Citing Remembrance Sunday, he warns that "actions have consequences" and claims that peace and prosperity will best be furthered by Europeans supporting and trusting EU institutions, rather than allowing the continent to fragment politically and economically. He writes: "In this defining moment, we either unite or face irrelevance. Our goal must not be to maintain the status quo, but to move on to something new and better," adding: "I hope when historians look back on these unprecedented times, they will understand that we stepped back from the brink of fragmentation. I hope they will see how the UK fully engaged with fellow member states and institutional partners to ensure the stability of the EU."
After a tumultuous week in Europe that saw Italy pushed to the brink of meltdown, Barroso's strongly worded intervention underlines the depth of anxiety in Brussels about the future of the single currency and the EU.
Reports emerged, after a brutal sell-off in bond markets sent Italy's borrowing costs soaring, that France and Germany had discussed the idea of a smaller eurozone, with weaker states such as Greece encouraged to leave, and the inevitable creation of a two-tier EU.
There have also been renewed calls from the Eurosceptic wing of the Conservative party for the UK to partly or totally withdraw from the EU, culminating last month in 81 Conservative MPs defying a three-line whip to vote against the government and in favour of a referendum on membership
EU internal market commissioner Michel Barnier, fired a shot across the bows of the dominant US trio of agencies after the hugely embarrassing error committed by Standard & Poor's on Thursday, when it issued a downgrade of French sovereign debt by mistake.
Barnier, who will unveil his plans on Tuesday, said pointedly that they would create a European framework for civil liability "in the case of serious misconduct or gross negligence" indicating that this was especially relevant in the current case.
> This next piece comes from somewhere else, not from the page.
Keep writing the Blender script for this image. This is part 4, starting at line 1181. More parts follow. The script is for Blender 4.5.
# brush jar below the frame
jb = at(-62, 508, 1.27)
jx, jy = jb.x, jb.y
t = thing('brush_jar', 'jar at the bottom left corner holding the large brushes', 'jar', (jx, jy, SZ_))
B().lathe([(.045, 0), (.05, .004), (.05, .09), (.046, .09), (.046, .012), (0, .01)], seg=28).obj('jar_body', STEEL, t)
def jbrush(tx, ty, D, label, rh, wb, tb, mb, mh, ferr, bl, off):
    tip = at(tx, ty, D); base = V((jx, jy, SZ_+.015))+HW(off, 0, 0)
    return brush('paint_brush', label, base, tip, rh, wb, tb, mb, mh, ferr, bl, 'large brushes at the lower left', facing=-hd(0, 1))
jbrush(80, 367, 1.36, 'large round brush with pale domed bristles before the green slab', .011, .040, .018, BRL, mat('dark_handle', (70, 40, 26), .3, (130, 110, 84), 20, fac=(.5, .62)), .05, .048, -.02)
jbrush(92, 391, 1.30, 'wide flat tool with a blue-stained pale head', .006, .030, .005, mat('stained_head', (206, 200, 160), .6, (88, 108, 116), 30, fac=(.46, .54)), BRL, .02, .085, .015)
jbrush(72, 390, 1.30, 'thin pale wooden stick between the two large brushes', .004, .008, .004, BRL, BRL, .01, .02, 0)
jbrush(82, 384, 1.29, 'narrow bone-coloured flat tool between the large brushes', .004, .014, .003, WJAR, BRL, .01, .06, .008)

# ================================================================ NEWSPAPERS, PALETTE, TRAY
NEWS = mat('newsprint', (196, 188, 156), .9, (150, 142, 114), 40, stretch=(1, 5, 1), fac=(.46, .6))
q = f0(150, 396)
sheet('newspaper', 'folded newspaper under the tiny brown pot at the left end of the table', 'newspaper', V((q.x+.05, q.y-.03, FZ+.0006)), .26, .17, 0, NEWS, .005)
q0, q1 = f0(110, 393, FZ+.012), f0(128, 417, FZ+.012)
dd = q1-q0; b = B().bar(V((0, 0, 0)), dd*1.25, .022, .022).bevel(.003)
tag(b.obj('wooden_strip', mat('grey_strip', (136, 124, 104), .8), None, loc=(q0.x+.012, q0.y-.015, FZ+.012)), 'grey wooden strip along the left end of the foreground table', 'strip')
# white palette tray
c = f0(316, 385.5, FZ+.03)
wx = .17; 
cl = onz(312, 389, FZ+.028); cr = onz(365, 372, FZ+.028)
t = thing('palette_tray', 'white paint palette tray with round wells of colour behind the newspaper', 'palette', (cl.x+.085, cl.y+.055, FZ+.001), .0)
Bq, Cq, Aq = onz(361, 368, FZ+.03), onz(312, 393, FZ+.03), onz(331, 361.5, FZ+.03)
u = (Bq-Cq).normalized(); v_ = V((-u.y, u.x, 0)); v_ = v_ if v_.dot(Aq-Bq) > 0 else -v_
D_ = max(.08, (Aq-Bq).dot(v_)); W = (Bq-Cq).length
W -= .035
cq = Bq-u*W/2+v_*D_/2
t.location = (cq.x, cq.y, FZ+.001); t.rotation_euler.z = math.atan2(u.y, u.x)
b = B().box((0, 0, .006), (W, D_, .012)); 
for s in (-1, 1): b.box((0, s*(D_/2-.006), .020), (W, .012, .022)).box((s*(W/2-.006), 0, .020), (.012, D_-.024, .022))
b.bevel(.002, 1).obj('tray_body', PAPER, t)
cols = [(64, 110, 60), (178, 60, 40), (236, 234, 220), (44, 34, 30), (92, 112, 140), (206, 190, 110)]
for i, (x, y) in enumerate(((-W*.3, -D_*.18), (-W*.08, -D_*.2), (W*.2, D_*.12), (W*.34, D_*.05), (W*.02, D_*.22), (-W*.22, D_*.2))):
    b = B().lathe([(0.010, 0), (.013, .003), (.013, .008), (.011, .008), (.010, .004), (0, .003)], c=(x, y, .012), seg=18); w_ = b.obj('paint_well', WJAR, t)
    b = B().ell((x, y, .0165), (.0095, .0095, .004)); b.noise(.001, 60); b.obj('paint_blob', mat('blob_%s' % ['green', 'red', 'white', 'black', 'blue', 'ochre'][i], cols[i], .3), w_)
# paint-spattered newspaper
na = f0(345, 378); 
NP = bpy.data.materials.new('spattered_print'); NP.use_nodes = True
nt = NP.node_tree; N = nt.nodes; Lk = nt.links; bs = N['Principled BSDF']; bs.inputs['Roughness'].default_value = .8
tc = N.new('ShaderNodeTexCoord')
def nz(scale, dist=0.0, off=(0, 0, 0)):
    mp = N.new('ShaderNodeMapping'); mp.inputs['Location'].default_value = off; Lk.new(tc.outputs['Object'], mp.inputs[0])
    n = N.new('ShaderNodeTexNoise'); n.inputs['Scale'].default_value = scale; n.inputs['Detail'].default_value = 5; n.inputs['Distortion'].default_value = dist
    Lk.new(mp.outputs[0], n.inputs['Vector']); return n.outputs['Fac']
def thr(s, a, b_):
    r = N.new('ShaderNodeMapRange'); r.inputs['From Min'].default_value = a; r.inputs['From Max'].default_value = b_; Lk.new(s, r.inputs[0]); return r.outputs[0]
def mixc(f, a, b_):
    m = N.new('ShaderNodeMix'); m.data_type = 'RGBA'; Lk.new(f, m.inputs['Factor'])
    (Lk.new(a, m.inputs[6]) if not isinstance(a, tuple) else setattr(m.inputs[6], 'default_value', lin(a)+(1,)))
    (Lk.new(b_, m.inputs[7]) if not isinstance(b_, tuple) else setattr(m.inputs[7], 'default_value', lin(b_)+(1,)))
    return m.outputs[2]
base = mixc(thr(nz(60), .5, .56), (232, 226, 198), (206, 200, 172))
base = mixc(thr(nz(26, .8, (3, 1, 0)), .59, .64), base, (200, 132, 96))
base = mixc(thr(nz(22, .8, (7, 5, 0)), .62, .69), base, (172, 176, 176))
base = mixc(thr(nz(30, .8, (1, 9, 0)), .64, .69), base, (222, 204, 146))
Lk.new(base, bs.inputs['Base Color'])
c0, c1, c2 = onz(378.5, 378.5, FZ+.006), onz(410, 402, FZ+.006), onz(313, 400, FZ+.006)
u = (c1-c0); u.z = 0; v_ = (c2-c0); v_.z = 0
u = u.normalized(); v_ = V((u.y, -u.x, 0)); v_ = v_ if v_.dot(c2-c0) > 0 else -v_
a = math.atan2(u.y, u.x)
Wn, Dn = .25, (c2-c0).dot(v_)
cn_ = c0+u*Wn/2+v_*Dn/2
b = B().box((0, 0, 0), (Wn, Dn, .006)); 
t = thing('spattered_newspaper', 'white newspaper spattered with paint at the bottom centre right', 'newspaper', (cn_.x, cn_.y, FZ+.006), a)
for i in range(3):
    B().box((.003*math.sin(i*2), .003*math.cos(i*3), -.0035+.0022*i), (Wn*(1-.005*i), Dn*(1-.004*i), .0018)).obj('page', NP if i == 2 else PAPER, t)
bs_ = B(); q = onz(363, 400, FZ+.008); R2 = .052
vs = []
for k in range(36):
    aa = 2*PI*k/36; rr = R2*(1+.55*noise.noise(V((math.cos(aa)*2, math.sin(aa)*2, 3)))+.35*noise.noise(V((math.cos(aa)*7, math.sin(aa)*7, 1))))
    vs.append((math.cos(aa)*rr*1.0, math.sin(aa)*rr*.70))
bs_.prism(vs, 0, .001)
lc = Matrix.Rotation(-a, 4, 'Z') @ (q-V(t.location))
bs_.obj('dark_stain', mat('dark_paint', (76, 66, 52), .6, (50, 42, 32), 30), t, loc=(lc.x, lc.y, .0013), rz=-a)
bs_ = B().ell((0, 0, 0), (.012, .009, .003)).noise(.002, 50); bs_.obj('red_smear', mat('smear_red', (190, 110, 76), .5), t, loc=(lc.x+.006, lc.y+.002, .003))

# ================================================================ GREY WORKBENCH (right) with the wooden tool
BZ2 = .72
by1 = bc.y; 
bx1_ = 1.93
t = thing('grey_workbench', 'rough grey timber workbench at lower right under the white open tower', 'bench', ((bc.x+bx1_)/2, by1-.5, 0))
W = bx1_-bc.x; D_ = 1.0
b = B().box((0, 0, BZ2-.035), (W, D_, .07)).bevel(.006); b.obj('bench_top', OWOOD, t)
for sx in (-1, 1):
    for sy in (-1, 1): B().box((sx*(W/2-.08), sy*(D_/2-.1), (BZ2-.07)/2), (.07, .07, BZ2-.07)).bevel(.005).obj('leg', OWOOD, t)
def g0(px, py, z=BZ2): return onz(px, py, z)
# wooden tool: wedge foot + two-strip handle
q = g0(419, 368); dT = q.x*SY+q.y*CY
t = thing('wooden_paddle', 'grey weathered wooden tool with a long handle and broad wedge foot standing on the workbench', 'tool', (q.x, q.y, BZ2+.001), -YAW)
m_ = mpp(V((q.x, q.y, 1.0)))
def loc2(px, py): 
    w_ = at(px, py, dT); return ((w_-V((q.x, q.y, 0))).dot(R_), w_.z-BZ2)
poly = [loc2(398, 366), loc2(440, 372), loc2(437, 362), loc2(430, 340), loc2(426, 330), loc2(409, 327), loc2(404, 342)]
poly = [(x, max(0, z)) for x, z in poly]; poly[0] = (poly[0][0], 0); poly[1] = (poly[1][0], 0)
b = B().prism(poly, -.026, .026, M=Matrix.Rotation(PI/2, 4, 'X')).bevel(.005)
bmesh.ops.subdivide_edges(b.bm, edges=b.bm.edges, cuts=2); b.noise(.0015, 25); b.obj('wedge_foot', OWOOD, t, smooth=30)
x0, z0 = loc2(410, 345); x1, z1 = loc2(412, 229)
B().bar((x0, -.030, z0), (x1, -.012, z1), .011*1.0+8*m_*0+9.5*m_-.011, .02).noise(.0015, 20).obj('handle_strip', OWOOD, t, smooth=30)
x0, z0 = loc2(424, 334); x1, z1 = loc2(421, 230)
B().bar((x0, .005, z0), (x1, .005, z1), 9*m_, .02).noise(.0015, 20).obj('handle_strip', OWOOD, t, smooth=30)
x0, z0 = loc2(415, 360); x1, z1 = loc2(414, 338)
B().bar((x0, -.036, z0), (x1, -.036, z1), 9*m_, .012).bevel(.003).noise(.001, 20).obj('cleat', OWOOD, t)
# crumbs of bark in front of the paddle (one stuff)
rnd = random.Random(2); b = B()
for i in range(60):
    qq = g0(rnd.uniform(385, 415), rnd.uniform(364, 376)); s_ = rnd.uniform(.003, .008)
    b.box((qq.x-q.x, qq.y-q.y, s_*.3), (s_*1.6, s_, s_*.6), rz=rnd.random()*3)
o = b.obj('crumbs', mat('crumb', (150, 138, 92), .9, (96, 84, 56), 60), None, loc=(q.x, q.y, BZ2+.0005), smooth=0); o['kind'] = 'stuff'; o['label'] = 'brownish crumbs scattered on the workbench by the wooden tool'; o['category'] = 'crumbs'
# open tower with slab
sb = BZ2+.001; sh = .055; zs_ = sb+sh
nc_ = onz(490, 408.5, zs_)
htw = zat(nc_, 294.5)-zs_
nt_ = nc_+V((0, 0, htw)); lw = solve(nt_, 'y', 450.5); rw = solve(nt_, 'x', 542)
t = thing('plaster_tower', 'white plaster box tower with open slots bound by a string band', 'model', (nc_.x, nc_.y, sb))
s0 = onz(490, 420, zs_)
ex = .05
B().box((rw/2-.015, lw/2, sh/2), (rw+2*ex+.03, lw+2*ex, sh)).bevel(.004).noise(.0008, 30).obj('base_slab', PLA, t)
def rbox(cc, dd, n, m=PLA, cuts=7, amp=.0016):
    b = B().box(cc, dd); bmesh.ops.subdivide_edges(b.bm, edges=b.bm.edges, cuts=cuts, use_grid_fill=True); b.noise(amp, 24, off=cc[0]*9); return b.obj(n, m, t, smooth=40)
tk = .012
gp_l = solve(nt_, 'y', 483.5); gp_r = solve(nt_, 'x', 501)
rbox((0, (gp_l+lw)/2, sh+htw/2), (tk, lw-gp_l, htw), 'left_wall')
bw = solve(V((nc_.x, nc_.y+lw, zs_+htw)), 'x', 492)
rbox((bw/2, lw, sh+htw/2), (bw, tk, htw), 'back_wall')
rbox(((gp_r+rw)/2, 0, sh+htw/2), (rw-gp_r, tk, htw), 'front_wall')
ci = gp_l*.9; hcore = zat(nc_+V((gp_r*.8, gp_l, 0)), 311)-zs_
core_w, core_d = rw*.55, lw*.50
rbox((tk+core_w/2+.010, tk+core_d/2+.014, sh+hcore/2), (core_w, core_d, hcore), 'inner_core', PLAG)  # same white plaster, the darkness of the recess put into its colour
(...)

"This incident is serious and shows that in the current tense and volatile market situation, market players must exercise discipline and demonstrate a special sense of responsibility," he said. "This is all the more important since we are not talking about just any market player but one of the biggest rating agencies."
The EU has been gunning for the agencies – S&P, Moody's and Fitch since the financial crisis of 2008, with anger coming to a head last year when Greek debt was downgraded during tense negotiations on the country's first €110bn bailout.
The third assault on their pre-eminence in as many years will be three-pronged. First, customers will be forced to change agency every three years, or after 10 consecutive bond issues, and not return to the same one for four years.
Barnier has dropped plans for the EU to, in effect, create its own agency, but views mandatory rotation as a means of supporting the newer, smaller ones – such as Euler Hermes – while they establish their credibility.